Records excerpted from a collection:

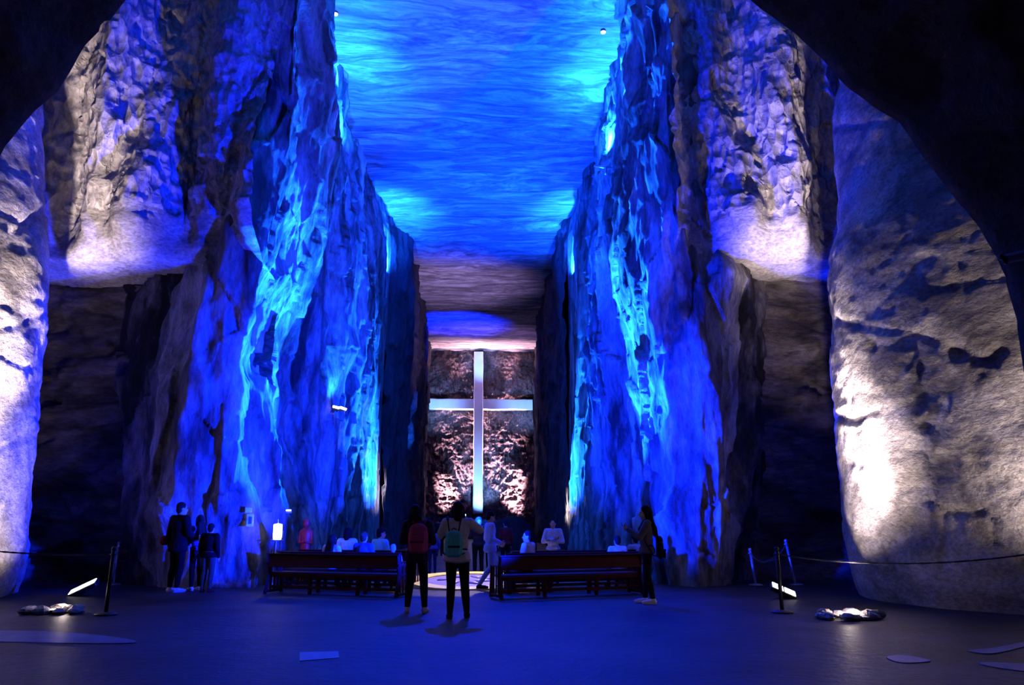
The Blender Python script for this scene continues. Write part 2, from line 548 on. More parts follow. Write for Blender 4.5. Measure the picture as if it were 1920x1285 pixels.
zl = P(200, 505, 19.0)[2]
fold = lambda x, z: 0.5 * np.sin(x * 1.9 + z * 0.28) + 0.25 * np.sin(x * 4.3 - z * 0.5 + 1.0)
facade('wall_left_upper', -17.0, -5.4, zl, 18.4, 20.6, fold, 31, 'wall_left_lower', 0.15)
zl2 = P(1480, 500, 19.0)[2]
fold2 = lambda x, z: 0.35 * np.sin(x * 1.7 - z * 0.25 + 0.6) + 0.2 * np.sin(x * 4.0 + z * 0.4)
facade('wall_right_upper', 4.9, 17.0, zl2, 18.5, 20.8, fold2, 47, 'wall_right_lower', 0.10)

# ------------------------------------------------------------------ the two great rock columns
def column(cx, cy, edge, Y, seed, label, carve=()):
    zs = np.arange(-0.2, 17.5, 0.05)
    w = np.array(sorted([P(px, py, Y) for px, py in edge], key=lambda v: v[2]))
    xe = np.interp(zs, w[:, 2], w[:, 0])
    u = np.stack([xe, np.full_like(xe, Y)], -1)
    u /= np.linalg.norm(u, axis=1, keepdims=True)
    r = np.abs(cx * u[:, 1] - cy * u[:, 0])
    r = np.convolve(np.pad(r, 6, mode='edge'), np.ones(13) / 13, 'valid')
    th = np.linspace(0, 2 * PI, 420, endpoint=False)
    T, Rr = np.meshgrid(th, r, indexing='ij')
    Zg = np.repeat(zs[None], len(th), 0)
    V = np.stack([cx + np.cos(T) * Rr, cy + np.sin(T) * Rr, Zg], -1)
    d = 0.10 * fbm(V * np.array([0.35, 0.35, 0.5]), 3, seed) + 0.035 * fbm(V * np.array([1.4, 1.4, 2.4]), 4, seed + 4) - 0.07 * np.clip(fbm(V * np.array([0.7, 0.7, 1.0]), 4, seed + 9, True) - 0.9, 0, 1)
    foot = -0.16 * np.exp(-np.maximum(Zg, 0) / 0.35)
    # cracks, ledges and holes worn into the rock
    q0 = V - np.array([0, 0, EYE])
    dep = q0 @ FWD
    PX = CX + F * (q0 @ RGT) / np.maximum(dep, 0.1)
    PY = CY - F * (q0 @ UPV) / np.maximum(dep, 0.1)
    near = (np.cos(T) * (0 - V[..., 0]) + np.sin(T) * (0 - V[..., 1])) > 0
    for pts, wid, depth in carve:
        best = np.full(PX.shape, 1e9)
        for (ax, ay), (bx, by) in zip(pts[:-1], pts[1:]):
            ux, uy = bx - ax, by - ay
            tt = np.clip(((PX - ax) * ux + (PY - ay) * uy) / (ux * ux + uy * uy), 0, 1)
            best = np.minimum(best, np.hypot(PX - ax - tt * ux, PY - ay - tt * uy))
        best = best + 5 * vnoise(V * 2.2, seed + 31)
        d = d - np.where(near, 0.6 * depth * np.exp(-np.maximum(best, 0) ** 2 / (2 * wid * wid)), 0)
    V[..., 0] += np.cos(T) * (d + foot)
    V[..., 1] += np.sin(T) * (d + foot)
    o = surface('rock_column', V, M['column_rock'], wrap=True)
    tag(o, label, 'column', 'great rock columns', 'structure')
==
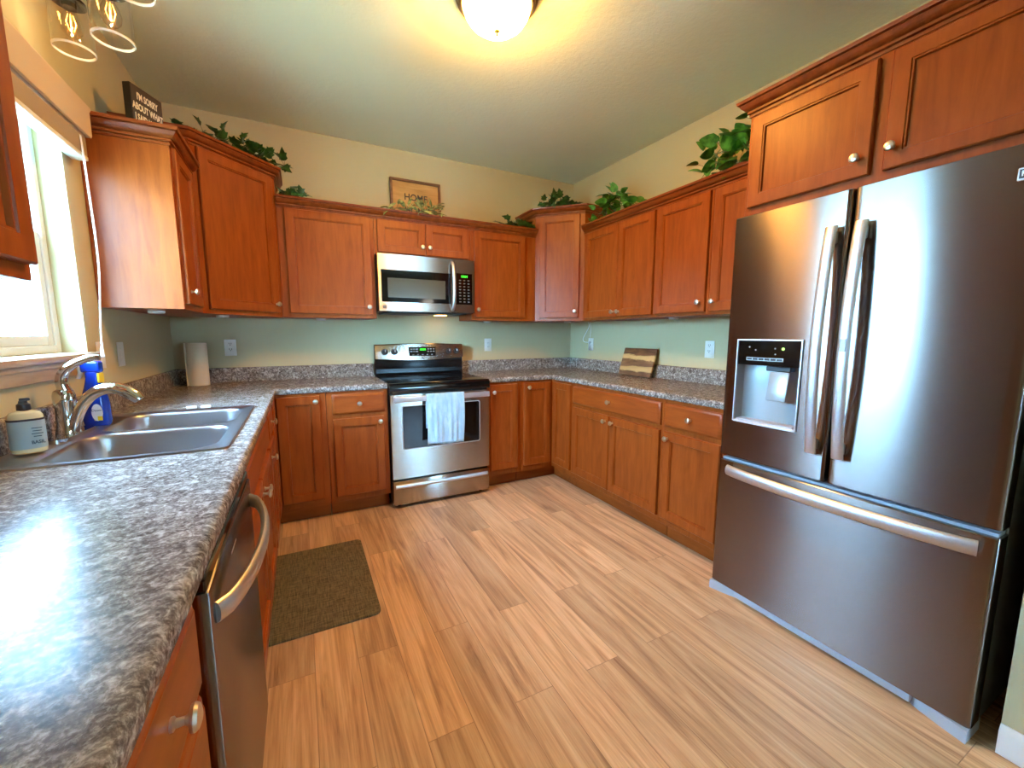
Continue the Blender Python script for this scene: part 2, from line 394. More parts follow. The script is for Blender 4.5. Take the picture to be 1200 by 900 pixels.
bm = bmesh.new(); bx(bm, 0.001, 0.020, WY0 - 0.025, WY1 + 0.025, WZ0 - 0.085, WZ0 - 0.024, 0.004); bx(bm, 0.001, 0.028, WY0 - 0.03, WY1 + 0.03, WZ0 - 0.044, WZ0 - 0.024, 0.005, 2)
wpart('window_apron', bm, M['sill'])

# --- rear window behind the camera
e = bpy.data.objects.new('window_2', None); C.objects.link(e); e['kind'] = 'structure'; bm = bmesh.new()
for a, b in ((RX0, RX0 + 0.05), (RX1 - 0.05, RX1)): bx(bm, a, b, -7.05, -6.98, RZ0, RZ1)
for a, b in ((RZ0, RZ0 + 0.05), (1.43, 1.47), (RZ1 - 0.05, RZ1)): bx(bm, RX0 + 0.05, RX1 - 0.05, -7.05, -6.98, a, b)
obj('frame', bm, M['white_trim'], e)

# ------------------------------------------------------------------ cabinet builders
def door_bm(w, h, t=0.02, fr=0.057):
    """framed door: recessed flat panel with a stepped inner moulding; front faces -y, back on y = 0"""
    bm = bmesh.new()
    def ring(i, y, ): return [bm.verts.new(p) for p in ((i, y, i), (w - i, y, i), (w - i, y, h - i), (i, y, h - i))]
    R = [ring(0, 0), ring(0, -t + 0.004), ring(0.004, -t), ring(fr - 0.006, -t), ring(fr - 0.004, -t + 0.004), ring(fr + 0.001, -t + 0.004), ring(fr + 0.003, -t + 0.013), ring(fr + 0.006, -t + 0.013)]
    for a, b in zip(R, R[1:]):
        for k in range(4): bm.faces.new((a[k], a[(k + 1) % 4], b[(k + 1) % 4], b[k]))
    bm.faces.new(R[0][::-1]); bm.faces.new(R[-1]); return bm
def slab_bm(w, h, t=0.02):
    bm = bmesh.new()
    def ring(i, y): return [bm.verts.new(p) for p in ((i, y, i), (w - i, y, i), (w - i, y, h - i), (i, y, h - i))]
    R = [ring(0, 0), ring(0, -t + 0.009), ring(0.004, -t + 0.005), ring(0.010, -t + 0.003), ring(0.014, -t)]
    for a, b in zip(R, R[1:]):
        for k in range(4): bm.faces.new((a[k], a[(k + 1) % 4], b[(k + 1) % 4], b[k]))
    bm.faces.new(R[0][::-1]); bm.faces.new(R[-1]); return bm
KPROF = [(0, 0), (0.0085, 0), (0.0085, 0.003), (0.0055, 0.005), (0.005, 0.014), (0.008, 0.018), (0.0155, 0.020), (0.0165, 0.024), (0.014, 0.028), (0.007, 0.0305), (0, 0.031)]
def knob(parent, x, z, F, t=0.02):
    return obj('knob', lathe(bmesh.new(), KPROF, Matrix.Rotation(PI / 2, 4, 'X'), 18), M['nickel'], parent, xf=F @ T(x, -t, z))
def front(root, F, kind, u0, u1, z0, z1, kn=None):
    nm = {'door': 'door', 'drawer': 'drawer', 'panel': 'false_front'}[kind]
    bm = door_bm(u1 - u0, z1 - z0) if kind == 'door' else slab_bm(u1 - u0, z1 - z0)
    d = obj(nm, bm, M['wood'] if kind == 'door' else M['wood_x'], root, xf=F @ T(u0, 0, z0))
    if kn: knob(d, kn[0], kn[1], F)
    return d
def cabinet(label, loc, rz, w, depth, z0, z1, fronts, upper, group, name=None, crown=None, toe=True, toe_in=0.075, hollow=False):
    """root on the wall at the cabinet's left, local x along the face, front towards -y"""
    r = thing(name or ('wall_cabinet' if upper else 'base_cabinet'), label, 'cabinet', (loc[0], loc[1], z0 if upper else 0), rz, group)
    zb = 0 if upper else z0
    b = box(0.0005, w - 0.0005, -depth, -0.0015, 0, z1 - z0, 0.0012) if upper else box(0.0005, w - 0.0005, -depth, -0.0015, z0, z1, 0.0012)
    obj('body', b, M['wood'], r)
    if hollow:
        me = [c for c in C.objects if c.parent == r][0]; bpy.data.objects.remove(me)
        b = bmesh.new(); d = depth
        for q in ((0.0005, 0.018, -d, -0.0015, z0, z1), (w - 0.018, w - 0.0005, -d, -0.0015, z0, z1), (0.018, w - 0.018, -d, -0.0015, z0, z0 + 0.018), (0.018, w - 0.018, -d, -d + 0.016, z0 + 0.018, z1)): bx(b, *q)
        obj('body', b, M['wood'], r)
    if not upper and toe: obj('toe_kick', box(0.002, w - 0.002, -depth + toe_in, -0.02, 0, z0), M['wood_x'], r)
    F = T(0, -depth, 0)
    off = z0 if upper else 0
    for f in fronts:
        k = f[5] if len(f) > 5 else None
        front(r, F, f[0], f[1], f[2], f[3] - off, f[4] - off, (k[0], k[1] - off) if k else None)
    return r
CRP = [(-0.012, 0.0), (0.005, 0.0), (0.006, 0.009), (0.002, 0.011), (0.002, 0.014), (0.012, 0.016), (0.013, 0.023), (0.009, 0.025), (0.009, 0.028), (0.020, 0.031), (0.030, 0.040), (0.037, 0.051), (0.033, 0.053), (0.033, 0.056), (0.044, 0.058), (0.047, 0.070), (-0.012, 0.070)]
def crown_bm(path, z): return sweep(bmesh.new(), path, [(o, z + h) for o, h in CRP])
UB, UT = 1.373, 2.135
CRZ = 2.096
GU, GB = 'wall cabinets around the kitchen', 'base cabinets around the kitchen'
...
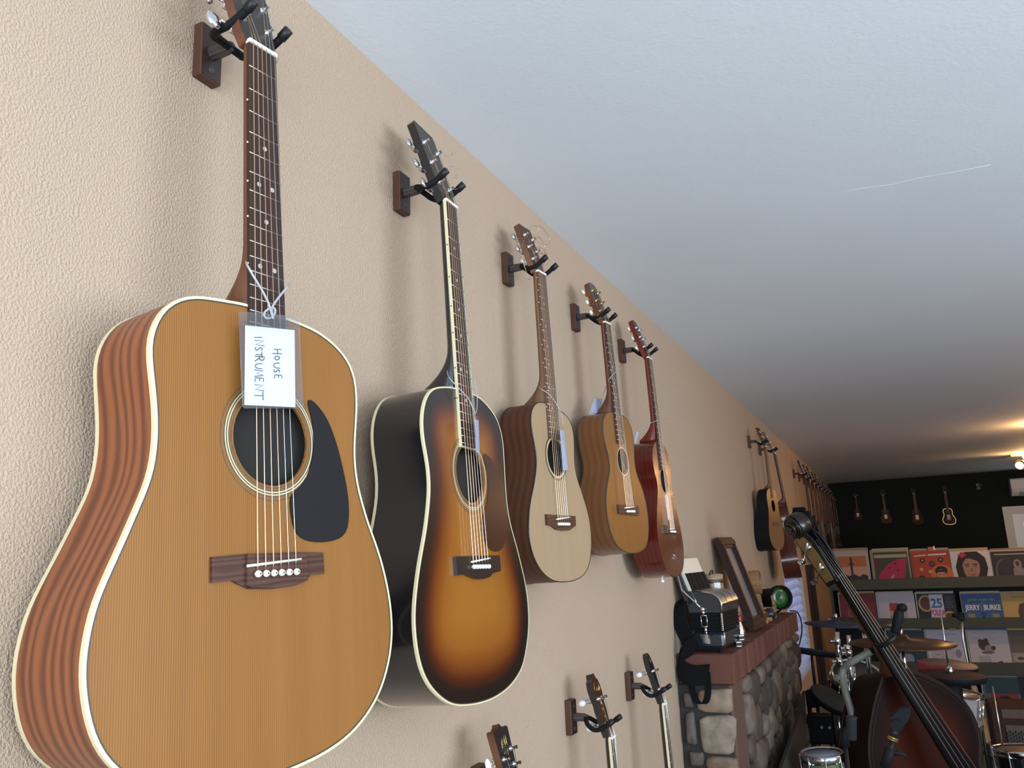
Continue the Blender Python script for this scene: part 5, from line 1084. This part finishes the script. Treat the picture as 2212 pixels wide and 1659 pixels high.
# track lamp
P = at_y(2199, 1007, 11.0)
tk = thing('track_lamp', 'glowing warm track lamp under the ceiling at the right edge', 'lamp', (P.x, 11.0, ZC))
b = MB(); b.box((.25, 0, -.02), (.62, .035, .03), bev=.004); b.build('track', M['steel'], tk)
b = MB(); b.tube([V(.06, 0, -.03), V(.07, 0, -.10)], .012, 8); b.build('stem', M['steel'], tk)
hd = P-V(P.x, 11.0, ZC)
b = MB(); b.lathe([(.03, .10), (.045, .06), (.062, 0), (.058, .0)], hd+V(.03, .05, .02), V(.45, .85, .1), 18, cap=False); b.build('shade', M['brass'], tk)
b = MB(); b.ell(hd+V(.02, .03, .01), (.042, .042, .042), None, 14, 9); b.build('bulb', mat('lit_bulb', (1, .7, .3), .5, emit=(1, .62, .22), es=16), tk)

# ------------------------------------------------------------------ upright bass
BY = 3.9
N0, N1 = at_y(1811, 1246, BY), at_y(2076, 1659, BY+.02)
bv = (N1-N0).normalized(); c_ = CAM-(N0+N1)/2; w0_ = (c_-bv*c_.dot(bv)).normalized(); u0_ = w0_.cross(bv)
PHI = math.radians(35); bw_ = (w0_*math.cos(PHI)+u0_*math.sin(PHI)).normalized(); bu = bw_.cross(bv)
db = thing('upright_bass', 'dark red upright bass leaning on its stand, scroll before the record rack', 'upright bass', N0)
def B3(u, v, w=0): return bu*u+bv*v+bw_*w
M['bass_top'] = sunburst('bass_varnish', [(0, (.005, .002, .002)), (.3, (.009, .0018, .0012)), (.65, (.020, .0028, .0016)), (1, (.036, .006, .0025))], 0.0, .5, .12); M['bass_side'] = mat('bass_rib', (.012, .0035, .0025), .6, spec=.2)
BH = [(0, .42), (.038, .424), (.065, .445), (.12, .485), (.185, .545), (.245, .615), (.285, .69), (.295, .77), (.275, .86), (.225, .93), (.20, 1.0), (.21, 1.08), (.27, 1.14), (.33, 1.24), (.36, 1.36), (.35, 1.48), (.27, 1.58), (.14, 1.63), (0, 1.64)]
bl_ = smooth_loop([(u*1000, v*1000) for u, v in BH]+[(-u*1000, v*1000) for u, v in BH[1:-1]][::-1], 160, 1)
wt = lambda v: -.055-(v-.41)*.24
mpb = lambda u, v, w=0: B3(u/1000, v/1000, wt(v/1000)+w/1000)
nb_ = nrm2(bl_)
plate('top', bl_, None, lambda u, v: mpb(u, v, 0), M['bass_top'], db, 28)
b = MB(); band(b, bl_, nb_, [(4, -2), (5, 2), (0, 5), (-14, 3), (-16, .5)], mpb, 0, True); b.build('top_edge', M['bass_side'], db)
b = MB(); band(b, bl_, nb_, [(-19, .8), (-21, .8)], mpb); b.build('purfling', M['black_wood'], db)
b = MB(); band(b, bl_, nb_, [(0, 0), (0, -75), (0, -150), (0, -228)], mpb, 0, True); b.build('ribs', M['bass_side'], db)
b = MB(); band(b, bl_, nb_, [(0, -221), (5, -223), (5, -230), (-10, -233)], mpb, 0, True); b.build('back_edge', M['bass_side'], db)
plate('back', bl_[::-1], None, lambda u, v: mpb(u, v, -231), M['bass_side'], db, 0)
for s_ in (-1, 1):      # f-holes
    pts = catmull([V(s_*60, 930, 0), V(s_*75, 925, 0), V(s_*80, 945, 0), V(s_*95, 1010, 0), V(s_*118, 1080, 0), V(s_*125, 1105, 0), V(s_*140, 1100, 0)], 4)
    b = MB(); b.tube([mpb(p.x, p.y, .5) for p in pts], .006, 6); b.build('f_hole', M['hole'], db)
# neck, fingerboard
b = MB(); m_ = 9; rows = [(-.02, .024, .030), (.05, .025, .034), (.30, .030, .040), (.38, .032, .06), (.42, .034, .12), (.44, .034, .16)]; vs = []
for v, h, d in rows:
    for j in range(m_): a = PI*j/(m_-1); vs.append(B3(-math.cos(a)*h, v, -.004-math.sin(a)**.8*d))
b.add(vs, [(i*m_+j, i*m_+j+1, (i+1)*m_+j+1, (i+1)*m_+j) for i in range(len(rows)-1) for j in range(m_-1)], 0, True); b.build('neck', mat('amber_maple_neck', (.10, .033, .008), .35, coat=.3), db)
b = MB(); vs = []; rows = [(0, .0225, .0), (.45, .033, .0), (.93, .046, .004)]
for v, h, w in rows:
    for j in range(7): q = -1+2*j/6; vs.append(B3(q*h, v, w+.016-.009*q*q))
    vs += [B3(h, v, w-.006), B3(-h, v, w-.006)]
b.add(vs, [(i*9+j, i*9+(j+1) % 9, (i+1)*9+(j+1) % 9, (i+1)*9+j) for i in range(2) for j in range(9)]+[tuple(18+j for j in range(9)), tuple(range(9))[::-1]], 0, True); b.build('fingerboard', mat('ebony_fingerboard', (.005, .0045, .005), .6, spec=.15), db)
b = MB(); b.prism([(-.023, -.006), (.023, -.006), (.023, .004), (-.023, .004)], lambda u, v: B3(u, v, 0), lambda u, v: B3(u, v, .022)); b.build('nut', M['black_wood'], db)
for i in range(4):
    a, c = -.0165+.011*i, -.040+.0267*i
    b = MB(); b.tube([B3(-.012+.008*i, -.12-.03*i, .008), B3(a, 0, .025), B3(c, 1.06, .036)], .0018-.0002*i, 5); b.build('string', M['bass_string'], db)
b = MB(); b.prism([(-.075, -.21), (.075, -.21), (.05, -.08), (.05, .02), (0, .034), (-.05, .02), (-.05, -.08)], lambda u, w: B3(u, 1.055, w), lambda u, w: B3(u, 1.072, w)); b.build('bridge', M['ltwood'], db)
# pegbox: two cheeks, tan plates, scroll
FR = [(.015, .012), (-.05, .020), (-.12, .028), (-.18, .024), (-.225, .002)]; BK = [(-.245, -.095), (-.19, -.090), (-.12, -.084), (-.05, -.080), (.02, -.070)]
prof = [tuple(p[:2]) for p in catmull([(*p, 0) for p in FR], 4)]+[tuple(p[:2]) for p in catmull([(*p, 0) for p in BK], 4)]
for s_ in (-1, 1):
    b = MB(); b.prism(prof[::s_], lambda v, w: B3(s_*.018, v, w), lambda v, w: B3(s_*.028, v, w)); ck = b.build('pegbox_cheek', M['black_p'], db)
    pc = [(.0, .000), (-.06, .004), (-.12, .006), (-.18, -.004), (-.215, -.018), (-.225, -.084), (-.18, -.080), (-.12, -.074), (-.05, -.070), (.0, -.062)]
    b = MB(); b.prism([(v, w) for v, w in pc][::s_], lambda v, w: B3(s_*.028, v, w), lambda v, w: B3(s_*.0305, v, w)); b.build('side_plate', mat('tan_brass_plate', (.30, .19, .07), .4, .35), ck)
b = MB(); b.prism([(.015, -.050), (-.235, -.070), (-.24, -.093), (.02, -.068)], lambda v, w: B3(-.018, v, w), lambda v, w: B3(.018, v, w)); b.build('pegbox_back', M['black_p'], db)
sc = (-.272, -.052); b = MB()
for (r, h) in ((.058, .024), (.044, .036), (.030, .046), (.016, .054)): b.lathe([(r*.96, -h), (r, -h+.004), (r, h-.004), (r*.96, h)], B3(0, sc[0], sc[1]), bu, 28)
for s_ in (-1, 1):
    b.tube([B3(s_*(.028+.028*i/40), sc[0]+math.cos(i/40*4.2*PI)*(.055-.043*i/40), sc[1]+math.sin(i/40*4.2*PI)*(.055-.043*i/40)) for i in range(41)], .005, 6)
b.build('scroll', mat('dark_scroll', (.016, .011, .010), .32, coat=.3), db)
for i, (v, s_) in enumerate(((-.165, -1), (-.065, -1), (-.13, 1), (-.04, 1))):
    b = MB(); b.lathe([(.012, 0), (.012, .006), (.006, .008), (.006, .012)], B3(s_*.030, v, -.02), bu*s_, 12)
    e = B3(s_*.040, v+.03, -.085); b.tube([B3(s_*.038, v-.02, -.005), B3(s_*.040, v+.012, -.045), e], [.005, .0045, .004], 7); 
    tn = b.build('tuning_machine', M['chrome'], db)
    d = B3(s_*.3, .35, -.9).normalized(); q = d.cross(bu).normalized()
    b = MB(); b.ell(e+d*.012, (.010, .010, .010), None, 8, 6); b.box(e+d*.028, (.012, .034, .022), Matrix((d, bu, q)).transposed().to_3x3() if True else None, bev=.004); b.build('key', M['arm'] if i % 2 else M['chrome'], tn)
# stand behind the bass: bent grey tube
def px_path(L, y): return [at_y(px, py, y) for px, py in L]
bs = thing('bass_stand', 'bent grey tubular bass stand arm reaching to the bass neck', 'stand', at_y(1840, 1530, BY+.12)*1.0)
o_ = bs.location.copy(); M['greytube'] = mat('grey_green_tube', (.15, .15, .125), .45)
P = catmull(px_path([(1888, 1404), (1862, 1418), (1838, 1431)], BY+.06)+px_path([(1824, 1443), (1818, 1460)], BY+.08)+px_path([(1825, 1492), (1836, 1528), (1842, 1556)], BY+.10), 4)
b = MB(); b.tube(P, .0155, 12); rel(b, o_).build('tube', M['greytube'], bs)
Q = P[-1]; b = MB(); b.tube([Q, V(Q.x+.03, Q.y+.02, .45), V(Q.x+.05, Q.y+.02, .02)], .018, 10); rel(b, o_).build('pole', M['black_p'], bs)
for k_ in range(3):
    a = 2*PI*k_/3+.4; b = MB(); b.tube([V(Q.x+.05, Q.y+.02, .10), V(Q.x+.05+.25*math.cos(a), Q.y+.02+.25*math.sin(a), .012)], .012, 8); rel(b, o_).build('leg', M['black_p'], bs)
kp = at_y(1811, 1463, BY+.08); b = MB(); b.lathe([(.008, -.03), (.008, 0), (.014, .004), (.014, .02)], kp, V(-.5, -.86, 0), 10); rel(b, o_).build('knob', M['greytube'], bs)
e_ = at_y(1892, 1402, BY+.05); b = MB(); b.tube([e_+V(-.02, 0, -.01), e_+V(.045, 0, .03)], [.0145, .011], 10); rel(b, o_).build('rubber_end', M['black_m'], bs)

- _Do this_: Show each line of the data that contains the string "More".

- _Solution for this problem_:
The Blender Python script for this scene continues. Write part 2, from line 548 on. More parts follow. Write for Blender 4.5. Measure the picture as if it were 1920x1285 pixels.
Continue the Blender Python script for this scene: part 2, from line 394. More parts follow. The script is for Blender 4.5. Take the picture to be 1200 by 900 pixels.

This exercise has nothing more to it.